[BEGIN]

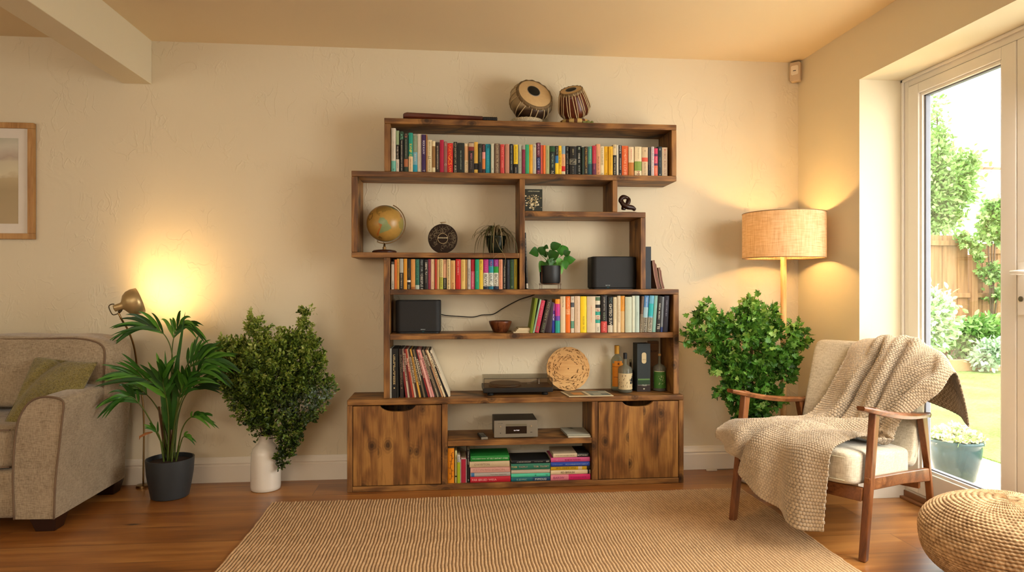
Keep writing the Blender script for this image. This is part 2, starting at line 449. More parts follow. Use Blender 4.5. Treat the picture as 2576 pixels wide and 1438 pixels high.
# ---------------------------------------------------------------- motion sensor
c = at(2006, 178, D - .06)
t = thing('motion_sensor', 'small white alarm motion sensor mounted high in the room corner', 'sensor', (XR - .005, D - .005, c.z - .06))
ang = R(-45)
def rot2(m, ang, o): return m.xform(Matrix.Translation(Vector(o)) @ Matrix.Rotation(ang, 4, 'Z'))
zc_ = c.z
m = MB(); m.rbox(-.03, .03, -.02, .018, -.057, .057, .012, axis='y'); rot2(m, ang, (XR - .032, D - .032, zc_))
fin('housing', m, plain('sensor_white', '#cbb493', .45), t, bev=.004)
m = MB(); m.rbox(-.021, .021, -.026, -.019, -.02, .035, .009, axis='y'); rot2(m, ang, (XR - .032, D - .032, zc_))
fin('lens_window', m, plain('sensor_lens', '#e7d9bf', .3), t, bev=.002)
m = MB(); m.box(-.008, .008, -.0275, -.0255, .002, .006); rot2(m, ang, (XR - .032, D - .032, zc_))
fin('indicator_slot', m, M['black_plastic'], t)

# ---------------------------------------------------------------- picture on the back wall (left edge of the photo)
def hexl(c): return lin(c)
zt, zb_ = at(93, 312, D).z, at(93, 602, D).z; xr = at(93, 400, D).x - .002; xl = xr - .47
t = thing('framed_picture', 'framed pale landscape print in oak frame hanging on plaster wall', 'picture', (xr - .235, D, zb_))
fwid = at(93, 400, D).x - at(78, 400, D).x
m = MB(); y0, y1 = D - .028, D - .004
m.box(xl, xr, y0, y1, zt - fwid, zt); m.box(xl, xr, y0, y1, zb_, zb_ + fwid)
m.box(xl, xl + fwid, y0, y1, zb_ + fwid, zt - fwid); m.box(xr - fwid, xr, y0, y1, zb_ + fwid, zt - fwid)
fin('frame', m, wood('oak_frame', 2, '#7a5026', '#a87a45', '#bd9058', gs=40, knots=False), t, bev=.002)
m = MB(); m.box(xl + fwid - .001, xr - fwid + .001, y1 - .012, y1 - .006, zb_ + fwid - .001, zt - fwid + .001)
fin('mount', m, plain('mount_card', '#dcd2c4', .7), t)
n = NT('landscape_print')
g = n.n('ShaderNodeSeparateXYZ'); n.set(g.inputs[0], n.coord('Generated'))
nz = n.noise(n.coord('Generated', (1.2, 1, 3)), 1.6, 3)
zz = n.math('ADD', g.outputs[2], n.math('MULTIPLY_ADD', nz, .25, -.12))
cc = n.ramp(zz, [(.0, lin('#b09a74')), (.38, lin('#a8946e')), (.56, lin('#b8a47e')), (.6, lin('#d0c4a4')), (.72, lin('#c8bca0')), (.78, lin('#b09e8c')), (.9, lin('#c8c0ae')), (1, lin('#b4b09c'))])
n.bsdf(cc, .5); md = fwid + (at(78, 400, D).x - at(52, 400, D).x)
m = MB(); m.box(xl + md, xr - md, y1 - .0145, y1 - .0118, zb_ + md, zt - md)
fin('print', m, n.m, t)
# ================================================================= BOOKCASE + CABINET
YB = D - .004
ZA, ZBt, ZD, ZH, ZG, ZL, ZCT = 1.958, 1.677, 1.250, 1.476, 1.055, .8185, .480
TH = .029
xA0, xA1 = X_(966.6), X_(702 + 1000)
xB0 = X_(884)
xE0, xE1 = X_(1307), X_(1320.5)
xF0, xF1 = X_(1541), X_(1553.5)
xI0, xI1 = X_(1611.5), X_(1624.5)
xJ0, xJ1 = X_(965), X_(980.5)
xK0, xK1 = X_(1694), X_(1708)
case = thing('bookcase', 'stepped asymmetrical stained pine bookcase standing on the low cabinet', 'bookcase', ((xJ0 + xK1) / 2, YF + .1, ZCT))
def board(name, x0, x1, z0, z1, mat, root=None, y0=YF, y1=YB, bev=.0025):
    m = MB(); m.box(x0, x1, y0, y1, z0, z1)
    return fin(name, m, mat, root or case, bev=bev)
e = .0006
board('shelf_board', xA0, xA1, ZA - TH, ZA, M['wood_x'])
board('side_panel', xA0, X_(982), ZBt + e, ZA - TH - e, M['wood_z'])
board('side_panel', X_(1689.5), xA1, ZBt + e, ZA - TH - e, M['wood_z'])
board('shelf_board', xB0, xA1, ZBt - TH, ZBt, M['wood_x'])
board('side_panel', xB0, X_(899.5), ZD + e, ZBt - TH - e, M['wood_z'])
board('shelf_board', xB0, xE0 - e, ZD - .027, ZD, M['wood_x'])
board('divider', xE0, xE1, ZG + e, ZBt - TH - e, M['wood_z'])
board('divider', xF0, xF1, ZH + e, ZBt - TH - e, M['wood_z'])
board('shelf_board', xE1 + e, xI1, ZH - TH, ZH, M['wood_x'])
board('side_panel', xI0, xI1, ZG + e, ZH - TH - e, M['wood_z'])
board('shelf_board', xJ1 + e, xK1, ZG - .028, ZG, M['wood_x'])
board('side_panel', xJ0, xJ1, ZCT + e, ZD - .027 - e, M['wood_z'])
board('side_panel', xK0, xK1, ZCT + e, ZG - .028 - e, M['wood_z'])
board('shelf_board', xJ1 + e, xK0 - e, ZL - TH, ZL, M['wood_x'])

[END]

Leave out the pictures and transcribe everything else exactly.

Keep writing the Blender script for this image. This is part 2, starting at line 449. More parts follow. Use Blender 4.5. Treat the picture as 2576 pixels wide and 1438 pixels high.
# ---------------------------------------------------------------- motion sensor
c = at(2006, 178, D - .06)
t = thing('motion_sensor', 'small white alarm motion sensor mounted high in the room corner', 'sensor', (XR - .005, D - .005, c.z - .06))
ang = R(-45)
def rot2(m, ang, o): return m.xform(Matrix.Translation(Vector(o)) @ Matrix.Rotation(ang, 4, 'Z'))
zc_ = c.z
m = MB(); m.rbox(-.03, .03, -.02, .018, -.057, .057, .012, axis='y'); rot2(m, ang, (XR - .032, D - .032, zc_))
fin('housing', m, plain('sensor_white', '#cbb493', .45), t, bev=.004)
m = MB(); m.rbox(-.021, .021, -.026, -.019, -.02, .035, .009, axis='y'); rot2(m, ang, (XR - .032, D - .032, zc_))
fin('lens_window', m, plain('sensor_lens', '#e7d9bf', .3), t, bev=.002)
m = MB(); m.box(-.008, .008, -.0275, -.0255, .002, .006); rot2(m, ang, (XR - .032, D - .032, zc_))
fin('indicator_slot', m, M['black_plastic'], t)

# ---------------------------------------------------------------- picture on the back wall (left edge of the photo)
def hexl(c): return lin(c)
zt, zb_ = at(93, 312, D).z, at(93, 602, D).z; xr = at(93, 400, D).x - .002; xl = xr - .47
t = thing('framed_picture', 'framed pale landscape print in oak frame hanging on plaster wall', 'picture', (xr - .235, D, zb_))
fwid = at(93, 400, D).x - at(78, 400, D).x
m = MB(); y0, y1 = D - .028, D - .004
m.box(xl, xr, y0, y1, zt - fwid, zt); m.box(xl, xr, y0, y1, zb_, zb_ + fwid)
m.box(xl, xl + fwid, y0, y1, zb_ + fwid, zt - fwid); m.box(xr - fwid, xr, y0, y1, zb_ + fwid, zt - fwid)
fin('frame', m, wood('oak_frame', 2, '#7a5026', '#a87a45', '#bd9058', gs=40, knots=False), t, bev=.002)
m = MB(); m.box(xl + fwid - .001, xr - fwid + .001, y1 - .012, y1 - .006, zb_ + fwid - .001, zt - fwid + .001)
fin('mount', m, plain('mount_card', '#dcd2c4', .7), t)
n = NT('landscape_print')
g = n.n('ShaderNodeSeparateXYZ'); n.set(g.inputs[0], n.coord('Generated'))
nz = n.noise(n.coord('Generated', (1.2, 1, 3)), 1.6, 3)
zz = n.math('ADD', g.outputs[2], n.math('MULTIPLY_ADD', nz, .25, -.12))
cc = n.ramp(zz, [(.0, lin('#b09a74')), (.38, lin('#a8946e')), (.56, lin('#b8a47e')), (.6, lin('#d0c4a4')), (.72, lin('#c8bca0')), (.78, lin('#b09e8c')), (.9, lin('#c8c0ae')), (1, lin('#b4b09c'))])
n.bsdf(cc, .5); md = fwid + (at(78, 400, D).x - at(52, 400, D).x)
m = MB(); m.box(xl + md, xr - md, y1 - .0145, y1 - .0118, zb_ + md, zt - md)
fin('print', m, n.m, t)
# ================================================================= BOOKCASE + CABINET
YB = D - .004
ZA, ZBt, ZD, ZH, ZG, ZL, ZCT = 1.958, 1.677, 1.250, 1.476, 1.055, .8185, .480
TH = .029
xA0, xA1 = X_(966.6), X_(702 + 1000)
xB0 = X_(884)
xE0, xE1 = X_(1307), X_(1320.5)
xF0, xF1 = X_(1541), X_(1553.5)
xI0, xI1 = X_(1611.5), X_(1624.5)
xJ0, xJ1 = X_(965), X_(980.5)
xK0, xK1 = X_(1694), X_(1708)
case = thing('bookcase', 'stepped asymmetrical stained pine bookcase standing on the low cabinet', 'bookcase', ((xJ0 + xK1) / 2, YF + .1, ZCT))
def board(name, x0, x1, z0, z1, mat, root=None, y0=YF, y1=YB, bev=.0025):
    m = MB(); m.box(x0, x1, y0, y1, z0, z1)
    return fin(name, m, mat, root or case, bev=bev)
e = .0006
board('shelf_board', xA0, xA1, ZA - TH, ZA, M['wood_x'])
board('side_panel', xA0, X_(982), ZBt + e, ZA - TH - e, M['wood_z'])
board('side_panel', X_(1689.5), xA1, ZBt + e, ZA - TH - e, M['wood_z'])
board('shelf_board', xB0, xA1, ZBt - TH, ZBt, M['wood_x'])
board('side_panel', xB0, X_(899.5), ZD + e, ZBt - TH - e, M['wood_z'])
board('shelf_board', xB0, xE0 - e, ZD - .027, ZD, M['wood_x'])
board('divider', xE0, xE1, ZG + e, ZBt - TH - e, M['wood_z'])
board('divider', xF0, xF1, ZH + e, ZBt - TH - e, M['wood_z'])
board('shelf_board', xE1 + e, xI1, ZH - TH, ZH, M['wood_x'])
board('side_panel', xI0, xI1, ZG + e, ZH - TH - e, M['wood_z'])
board('shelf_board', xJ1 + e, xK1, ZG - .028, ZG, M['wood_x'])
board('side_panel', xJ0, xJ1, ZCT + e, ZD - .027 - e, M['wood_z'])
board('side_panel', xK0, xK1, ZCT + e, ZG - .028 - e, M['wood_z'])
board('shelf_board', xJ1 + e, xK0 - e, ZL - TH, ZL, M['wood_x'])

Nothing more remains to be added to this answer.